--- START OF Provided data ---

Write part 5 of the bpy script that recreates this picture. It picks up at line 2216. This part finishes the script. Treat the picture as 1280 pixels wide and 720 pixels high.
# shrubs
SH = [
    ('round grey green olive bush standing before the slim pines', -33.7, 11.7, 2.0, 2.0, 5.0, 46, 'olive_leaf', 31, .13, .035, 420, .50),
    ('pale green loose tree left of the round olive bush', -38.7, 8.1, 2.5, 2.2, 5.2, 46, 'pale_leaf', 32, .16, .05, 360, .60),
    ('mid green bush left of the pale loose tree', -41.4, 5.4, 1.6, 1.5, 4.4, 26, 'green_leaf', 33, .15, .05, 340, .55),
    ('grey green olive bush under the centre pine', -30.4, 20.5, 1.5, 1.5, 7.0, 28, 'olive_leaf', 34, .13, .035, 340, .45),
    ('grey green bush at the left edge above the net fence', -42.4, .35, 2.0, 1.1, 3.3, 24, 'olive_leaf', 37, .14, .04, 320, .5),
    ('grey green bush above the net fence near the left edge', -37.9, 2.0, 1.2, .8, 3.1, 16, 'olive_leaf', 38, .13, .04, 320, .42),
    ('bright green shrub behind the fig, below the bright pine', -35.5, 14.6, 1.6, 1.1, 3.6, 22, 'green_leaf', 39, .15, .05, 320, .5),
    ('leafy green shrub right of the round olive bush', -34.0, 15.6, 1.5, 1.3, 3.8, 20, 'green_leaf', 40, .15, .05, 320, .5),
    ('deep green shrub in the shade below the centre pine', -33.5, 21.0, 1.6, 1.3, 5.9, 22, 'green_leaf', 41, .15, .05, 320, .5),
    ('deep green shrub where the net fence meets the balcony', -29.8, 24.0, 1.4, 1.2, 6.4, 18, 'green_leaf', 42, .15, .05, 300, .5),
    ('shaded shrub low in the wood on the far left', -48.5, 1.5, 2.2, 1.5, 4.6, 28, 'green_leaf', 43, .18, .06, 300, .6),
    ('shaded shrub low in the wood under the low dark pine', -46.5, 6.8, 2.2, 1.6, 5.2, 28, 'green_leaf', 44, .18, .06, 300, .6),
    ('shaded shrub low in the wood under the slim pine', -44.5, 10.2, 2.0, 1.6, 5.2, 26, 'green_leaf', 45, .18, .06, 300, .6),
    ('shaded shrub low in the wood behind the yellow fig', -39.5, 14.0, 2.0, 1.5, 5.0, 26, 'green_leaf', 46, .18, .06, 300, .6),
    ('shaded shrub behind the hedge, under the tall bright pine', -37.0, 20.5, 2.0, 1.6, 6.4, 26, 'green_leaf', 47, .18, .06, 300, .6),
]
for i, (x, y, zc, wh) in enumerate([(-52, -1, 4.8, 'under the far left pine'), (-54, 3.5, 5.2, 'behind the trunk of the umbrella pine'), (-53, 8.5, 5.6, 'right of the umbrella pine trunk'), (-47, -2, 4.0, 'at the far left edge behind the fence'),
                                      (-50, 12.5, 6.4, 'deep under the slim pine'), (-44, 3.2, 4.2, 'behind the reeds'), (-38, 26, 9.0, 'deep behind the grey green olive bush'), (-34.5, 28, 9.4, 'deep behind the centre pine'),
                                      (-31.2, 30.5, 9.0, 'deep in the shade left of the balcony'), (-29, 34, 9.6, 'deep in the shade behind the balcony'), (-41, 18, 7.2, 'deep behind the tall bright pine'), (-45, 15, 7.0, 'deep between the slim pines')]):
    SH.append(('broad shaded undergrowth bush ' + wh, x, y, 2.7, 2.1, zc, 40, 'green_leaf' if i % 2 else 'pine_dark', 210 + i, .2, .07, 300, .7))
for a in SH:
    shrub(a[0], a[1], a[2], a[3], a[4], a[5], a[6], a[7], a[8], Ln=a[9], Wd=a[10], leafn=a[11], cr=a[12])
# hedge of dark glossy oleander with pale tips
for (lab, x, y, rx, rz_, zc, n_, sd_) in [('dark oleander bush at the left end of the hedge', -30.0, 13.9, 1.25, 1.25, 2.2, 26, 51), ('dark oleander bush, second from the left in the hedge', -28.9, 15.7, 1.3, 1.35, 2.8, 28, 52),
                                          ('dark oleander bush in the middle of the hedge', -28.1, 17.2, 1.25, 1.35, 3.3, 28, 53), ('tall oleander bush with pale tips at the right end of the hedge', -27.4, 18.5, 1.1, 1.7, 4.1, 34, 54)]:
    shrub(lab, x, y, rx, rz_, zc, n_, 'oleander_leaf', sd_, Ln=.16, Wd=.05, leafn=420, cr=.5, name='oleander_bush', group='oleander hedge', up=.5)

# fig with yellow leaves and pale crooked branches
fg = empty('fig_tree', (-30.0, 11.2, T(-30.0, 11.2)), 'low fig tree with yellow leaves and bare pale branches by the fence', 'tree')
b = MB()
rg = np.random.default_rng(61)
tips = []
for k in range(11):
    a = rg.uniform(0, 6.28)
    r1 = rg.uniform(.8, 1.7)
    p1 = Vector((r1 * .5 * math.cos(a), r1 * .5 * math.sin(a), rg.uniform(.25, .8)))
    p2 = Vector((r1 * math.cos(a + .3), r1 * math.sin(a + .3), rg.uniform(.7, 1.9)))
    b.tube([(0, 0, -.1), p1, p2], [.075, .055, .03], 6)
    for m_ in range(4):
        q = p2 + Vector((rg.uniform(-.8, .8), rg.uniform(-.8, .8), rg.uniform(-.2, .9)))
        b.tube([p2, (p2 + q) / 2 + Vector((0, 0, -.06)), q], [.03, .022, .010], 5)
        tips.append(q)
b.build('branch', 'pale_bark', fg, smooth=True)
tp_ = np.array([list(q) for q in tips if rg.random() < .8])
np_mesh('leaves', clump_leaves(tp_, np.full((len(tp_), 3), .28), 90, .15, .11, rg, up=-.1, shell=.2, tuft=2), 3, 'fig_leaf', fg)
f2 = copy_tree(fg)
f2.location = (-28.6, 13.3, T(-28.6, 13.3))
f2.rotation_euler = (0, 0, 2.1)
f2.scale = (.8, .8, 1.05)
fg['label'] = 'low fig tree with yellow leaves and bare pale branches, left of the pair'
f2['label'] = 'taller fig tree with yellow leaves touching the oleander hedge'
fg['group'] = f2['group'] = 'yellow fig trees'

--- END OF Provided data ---

• _Problem statement_
Write out every line exactly as it stands.

• _Full solution_
Write part 5 of the bpy script that recreates this picture. It picks up at line 2216. This part finishes the script. Treat the picture as 1280 pixels wide and 720 pixels high.
# shrubs
SH = [
    ('round grey green olive bush standing before the slim pines', -33.7, 11.7, 2.0, 2.0, 5.0, 46, 'olive_leaf', 31, .13, .035, 420, .50),
    ('pale green loose tree left of the round olive bush', -38.7, 8.1, 2.5, 2.2, 5.2, 46, 'pale_leaf', 32, .16, .05, 360, .60),
    ('mid green bush left of the pale loose tree', -41.4, 5.4, 1.6, 1.5, 4.4, 26, 'green_leaf', 33, .15, .05, 340, .55),
    ('grey green olive bush under the centre pine', -30.4, 20.5, 1.5, 1.5, 7.0, 28, 'olive_leaf', 34, .13, .035, 340, .45),
    ('grey green bush at the left edge above the net fence', -42.4, .35, 2.0, 1.1, 3.3, 24, 'olive_leaf', 37, .14, .04, 320, .5),
    ('grey green bush above the net fence near the left edge', -37.9, 2.0, 1.2, .8, 3.1, 16, 'olive_leaf', 38, .13, .04, 320, .42),
    ('bright green shrub behind the fig, below the bright pine', -35.5, 14.6, 1.6, 1.1, 3.6, 22, 'green_leaf', 39, .15, .05, 320, .5),
    ('leafy green shrub right of the round olive bush', -34.0, 15.6, 1.5, 1.3, 3.8, 20, 'green_leaf', 40, .15, .05, 320, .5),
    ('deep green shrub in the shade below the centre pine', -33.5, 21.0, 1.6, 1.3, 5.9, 22, 'green_leaf', 41, .15, .05, 320, .5),
    ('deep green shrub where the net fence meets the balcony', -29.8, 24.0, 1.4, 1.2, 6.4, 18, 'green_leaf', 42, .15, .05, 300, .5),
    ('shaded shrub low in the wood on the far left', -48.5, 1.5, 2.2, 1.5, 4.6, 28, 'green_leaf', 43, .18, .06, 300, .6),
    ('shaded shrub low in the wood under the low dark pine', -46.5, 6.8, 2.2, 1.6, 5.2, 28, 'green_leaf', 44, .18, .06, 300, .6),
    ('shaded shrub low in the wood under the slim pine', -44.5, 10.2, 2.0, 1.6, 5.2, 26, 'green_leaf', 45, .18, .06, 300, .6),
    ('shaded shrub low in the wood behind the yellow fig', -39.5, 14.0, 2.0, 1.5, 5.0, 26, 'green_leaf', 46, .18, .06, 300, .6),
    ('shaded shrub behind the hedge, under the tall bright pine', -37.0, 20.5, 2.0, 1.6, 6.4, 26, 'green_leaf', 47, .18, .06, 300, .6),
]
for i, (x, y, zc, wh) in enumerate([(-52, -1, 4.8, 'under the far left pine'), (-54, 3.5, 5.2, 'behind the trunk of the umbrella pine'), (-53, 8.5, 5.6, 'right of the umbrella pine trunk'), (-47, -2, 4.0, 'at the far left edge behind the fence'),
                                      (-50, 12.5, 6.4, 'deep under the slim pine'), (-44, 3.2, 4.2, 'behind the reeds'), (-38, 26, 9.0, 'deep behind the grey green olive bush'), (-34.5, 28, 9.4, 'deep behind the centre pine'),
                                      (-31.2, 30.5, 9.0, 'deep in the shade left of the balcony'), (-29, 34, 9.6, 'deep in the shade behind the balcony'), (-41, 18, 7.2, 'deep behind the tall bright pine'), (-45, 15, 7.0, 'deep between the slim pines')]):
    SH.append(('broad shaded undergrowth bush ' + wh, x, y, 2.7, 2.1, zc, 40, 'green_leaf' if i % 2 else 'pine_dark', 210 + i, .2, .07, 300, .7))
for a in SH:
    shrub(a[0], a[1], a[2], a[3], a[4], a[5], a[6], a[7], a[8], Ln=a[9], Wd=a[10], leafn=a[11], cr=a[12])
# hedge of dark glossy oleander with pale tips
for (lab, x, y, rx, rz_, zc, n_, sd_) in [('dark oleander bush at the left end of the hedge', -30.0, 13.9, 1.25, 1.25, 2.2, 26, 51), ('dark oleander bush, second from the left in the hedge', -28.9, 15.7, 1.3, 1.35, 2.8, 28, 52),
                                          ('dark oleander bush in the middle of the hedge', -28.1, 17.2, 1.25, 1.35, 3.3, 28, 53), ('tall oleander bush with pale tips at the right end of the hedge', -27.4, 18.5, 1.1, 1.7, 4.1, 34, 54)]:
    shrub(lab, x, y, rx, rz_, zc, n_, 'oleander_leaf', sd_, Ln=.16, Wd=.05, leafn=420, cr=.5, name='oleander_bush', group='oleander hedge', up=.5)

# fig with yellow leaves and pale crooked branches
fg = empty('fig_tree', (-30.0, 11.2, T(-30.0, 11.2)), 'low fig tree with yellow leaves and bare pale branches by the fence', 'tree')
b = MB()
rg = np.random.default_rng(61)
tips = []
for k in range(11):
    a = rg.uniform(0, 6.28)
    r1 = rg.uniform(.8, 1.7)
    p1 = Vector((r1 * .5 * math.cos(a), r1 * .5 * math.sin(a), rg.uniform(.25, .8)))
    p2 = Vector((r1 * math.cos(a + .3), r1 * math.sin(a + .3), rg.uniform(.7, 1.9)))
    b.tube([(0, 0, -.1), p1, p2], [.075, .055, .03], 6)
    for m_ in range(4):
        q = p2 + Vector((rg.uniform(-.8, .8), rg.uniform(-.8, .8), rg.uniform(-.2, .9)))
        b.tube([p2, (p2 + q) / 2 + Vector((0, 0, -.06)), q], [.03, .022, .010], 5)
        tips.append(q)
b.build('branch', 'pale_bark', fg, smooth=True)
tp_ = np.array([list(q) for q in tips if rg.random() < .8])
np_mesh('leaves', clump_leaves(tp_, np.full((len(tp_), 3), .28), 90, .15, .11, rg, up=-.1, shell=.2, tuft=2), 3, 'fig_leaf', fg)
f2 = copy_tree(fg)
f2.location = (-28.6, 13.3, T(-28.6, 13.3))
f2.rotation_euler = (0, 0, 2.1)
f2.scale = (.8, .8, 1.05)
fg['label'] = 'low fig tree with yellow leaves and bare pale branches, left of the pair'
f2['label'] = 'taller fig tree with yellow leaves touching the oleander hedge'
fg['group'] = f2['group'] = 'yellow fig trees'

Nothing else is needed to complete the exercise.